* Start PROVIDED MATERIAL *

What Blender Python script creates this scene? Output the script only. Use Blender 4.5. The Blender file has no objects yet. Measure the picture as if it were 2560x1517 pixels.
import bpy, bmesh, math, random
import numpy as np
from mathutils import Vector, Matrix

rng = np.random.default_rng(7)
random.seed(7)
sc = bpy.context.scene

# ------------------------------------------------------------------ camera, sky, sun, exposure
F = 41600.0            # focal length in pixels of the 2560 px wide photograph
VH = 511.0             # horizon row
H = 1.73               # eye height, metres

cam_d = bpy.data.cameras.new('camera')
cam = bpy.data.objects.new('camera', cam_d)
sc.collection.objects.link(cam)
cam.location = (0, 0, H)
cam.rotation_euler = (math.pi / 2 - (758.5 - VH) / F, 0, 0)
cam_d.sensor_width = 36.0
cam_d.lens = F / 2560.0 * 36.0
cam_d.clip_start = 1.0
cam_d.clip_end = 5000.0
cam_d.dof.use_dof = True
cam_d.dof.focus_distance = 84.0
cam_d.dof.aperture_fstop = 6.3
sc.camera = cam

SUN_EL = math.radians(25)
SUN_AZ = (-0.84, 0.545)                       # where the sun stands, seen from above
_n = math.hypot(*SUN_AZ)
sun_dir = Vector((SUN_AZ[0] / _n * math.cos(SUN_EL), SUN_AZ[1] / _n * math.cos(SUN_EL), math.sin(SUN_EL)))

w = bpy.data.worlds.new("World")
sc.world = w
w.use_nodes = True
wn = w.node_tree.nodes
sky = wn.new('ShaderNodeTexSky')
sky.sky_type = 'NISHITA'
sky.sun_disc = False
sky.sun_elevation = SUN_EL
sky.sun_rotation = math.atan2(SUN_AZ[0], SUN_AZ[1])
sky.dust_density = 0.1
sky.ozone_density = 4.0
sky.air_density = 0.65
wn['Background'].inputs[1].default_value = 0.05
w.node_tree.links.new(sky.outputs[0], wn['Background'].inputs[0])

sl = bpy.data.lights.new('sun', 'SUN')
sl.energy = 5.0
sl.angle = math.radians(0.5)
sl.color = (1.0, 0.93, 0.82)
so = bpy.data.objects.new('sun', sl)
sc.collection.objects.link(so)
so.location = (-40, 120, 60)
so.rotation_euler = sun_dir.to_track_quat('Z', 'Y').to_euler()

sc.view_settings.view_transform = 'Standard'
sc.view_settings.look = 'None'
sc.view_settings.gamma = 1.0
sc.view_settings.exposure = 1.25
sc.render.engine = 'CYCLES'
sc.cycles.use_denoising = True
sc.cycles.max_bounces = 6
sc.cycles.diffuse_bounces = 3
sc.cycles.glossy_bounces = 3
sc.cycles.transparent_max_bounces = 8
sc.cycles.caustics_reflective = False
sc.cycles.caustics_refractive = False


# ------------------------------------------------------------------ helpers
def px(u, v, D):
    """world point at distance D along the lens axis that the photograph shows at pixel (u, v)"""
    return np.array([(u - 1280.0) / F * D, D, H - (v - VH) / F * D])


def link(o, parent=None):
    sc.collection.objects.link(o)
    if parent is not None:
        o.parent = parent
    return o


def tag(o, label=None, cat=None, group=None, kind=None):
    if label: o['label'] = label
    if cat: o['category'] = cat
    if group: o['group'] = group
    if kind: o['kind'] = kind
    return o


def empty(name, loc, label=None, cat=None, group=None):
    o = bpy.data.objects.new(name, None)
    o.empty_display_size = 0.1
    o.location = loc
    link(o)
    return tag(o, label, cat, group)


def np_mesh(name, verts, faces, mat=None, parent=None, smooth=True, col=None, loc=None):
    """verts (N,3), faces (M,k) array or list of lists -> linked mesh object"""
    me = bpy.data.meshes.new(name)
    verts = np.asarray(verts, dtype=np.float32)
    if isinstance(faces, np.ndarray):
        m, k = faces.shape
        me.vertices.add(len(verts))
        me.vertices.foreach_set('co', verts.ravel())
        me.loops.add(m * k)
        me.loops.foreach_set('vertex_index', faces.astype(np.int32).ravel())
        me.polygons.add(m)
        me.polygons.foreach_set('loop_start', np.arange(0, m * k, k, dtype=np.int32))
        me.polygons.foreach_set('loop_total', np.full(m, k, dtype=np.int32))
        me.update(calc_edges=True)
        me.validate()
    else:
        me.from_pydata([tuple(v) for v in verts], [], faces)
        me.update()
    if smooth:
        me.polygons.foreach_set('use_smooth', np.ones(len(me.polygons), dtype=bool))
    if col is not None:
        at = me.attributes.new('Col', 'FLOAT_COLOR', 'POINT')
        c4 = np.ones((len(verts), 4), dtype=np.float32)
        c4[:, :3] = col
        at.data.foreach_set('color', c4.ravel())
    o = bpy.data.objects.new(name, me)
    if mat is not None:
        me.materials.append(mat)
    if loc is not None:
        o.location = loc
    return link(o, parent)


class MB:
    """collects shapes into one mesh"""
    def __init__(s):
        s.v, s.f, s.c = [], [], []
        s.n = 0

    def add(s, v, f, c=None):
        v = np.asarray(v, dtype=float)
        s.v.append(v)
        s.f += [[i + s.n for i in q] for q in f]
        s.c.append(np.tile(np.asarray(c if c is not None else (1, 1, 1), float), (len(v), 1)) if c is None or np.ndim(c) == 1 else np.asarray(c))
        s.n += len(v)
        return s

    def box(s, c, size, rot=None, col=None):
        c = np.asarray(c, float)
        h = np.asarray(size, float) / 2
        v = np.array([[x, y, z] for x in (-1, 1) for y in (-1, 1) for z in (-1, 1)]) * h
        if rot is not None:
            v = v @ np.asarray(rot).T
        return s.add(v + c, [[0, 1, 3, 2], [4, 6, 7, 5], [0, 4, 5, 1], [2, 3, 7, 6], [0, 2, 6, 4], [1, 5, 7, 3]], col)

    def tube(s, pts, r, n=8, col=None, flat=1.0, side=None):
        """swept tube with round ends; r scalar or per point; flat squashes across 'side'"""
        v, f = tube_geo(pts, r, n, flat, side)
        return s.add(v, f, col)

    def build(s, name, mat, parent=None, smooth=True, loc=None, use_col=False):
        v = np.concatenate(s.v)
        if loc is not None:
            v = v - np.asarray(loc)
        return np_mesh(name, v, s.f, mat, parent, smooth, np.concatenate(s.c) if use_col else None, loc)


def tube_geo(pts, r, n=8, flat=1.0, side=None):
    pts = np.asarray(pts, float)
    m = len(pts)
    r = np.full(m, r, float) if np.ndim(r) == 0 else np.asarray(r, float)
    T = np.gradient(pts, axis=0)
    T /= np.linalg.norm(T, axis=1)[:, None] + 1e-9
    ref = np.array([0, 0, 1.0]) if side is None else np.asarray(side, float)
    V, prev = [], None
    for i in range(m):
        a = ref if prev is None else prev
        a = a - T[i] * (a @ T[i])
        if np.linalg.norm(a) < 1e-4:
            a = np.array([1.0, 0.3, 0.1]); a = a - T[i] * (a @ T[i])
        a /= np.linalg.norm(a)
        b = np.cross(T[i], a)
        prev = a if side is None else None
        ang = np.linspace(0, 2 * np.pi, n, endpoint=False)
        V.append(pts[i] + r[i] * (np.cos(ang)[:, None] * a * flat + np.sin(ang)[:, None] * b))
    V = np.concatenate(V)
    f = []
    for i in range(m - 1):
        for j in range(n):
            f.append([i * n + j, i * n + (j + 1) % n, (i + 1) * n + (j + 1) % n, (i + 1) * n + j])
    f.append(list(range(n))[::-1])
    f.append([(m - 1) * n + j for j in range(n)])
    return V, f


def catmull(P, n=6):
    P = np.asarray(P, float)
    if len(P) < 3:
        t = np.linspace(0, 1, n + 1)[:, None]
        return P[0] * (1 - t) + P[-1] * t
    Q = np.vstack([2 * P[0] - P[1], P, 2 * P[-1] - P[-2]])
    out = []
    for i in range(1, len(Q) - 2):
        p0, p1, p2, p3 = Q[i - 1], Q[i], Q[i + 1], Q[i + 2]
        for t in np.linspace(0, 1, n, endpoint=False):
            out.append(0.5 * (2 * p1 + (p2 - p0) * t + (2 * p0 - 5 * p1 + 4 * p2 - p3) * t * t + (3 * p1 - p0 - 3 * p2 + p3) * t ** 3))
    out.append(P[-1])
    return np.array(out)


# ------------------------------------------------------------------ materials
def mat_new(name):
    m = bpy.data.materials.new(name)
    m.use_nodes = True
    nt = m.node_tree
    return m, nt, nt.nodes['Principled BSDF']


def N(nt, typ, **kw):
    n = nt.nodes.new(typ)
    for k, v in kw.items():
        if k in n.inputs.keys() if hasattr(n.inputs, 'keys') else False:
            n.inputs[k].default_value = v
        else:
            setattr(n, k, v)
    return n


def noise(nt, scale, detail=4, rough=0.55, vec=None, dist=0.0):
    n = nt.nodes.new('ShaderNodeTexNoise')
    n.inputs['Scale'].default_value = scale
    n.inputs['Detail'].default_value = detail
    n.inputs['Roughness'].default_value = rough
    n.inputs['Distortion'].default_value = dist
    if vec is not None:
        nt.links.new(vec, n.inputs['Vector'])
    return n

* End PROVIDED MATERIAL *

*TASK*
Return exactly the lines that run from the top of the listing above to the line containing "sc = bpy.context.scene", please, keeping both end lines and leaving out everything else.

*OUTPUT BELOW*
What Blender Python script creates this scene? Output the script only. Use Blender 4.5. The Blender file has no objects yet. Measure the picture as if it were 2560x1517 pixels.
import bpy, bmesh, math, random
import numpy as np
from mathutils import Vector, Matrix

rng = np.random.default_rng(7)
random.seed(7)
sc = bpy.context.scene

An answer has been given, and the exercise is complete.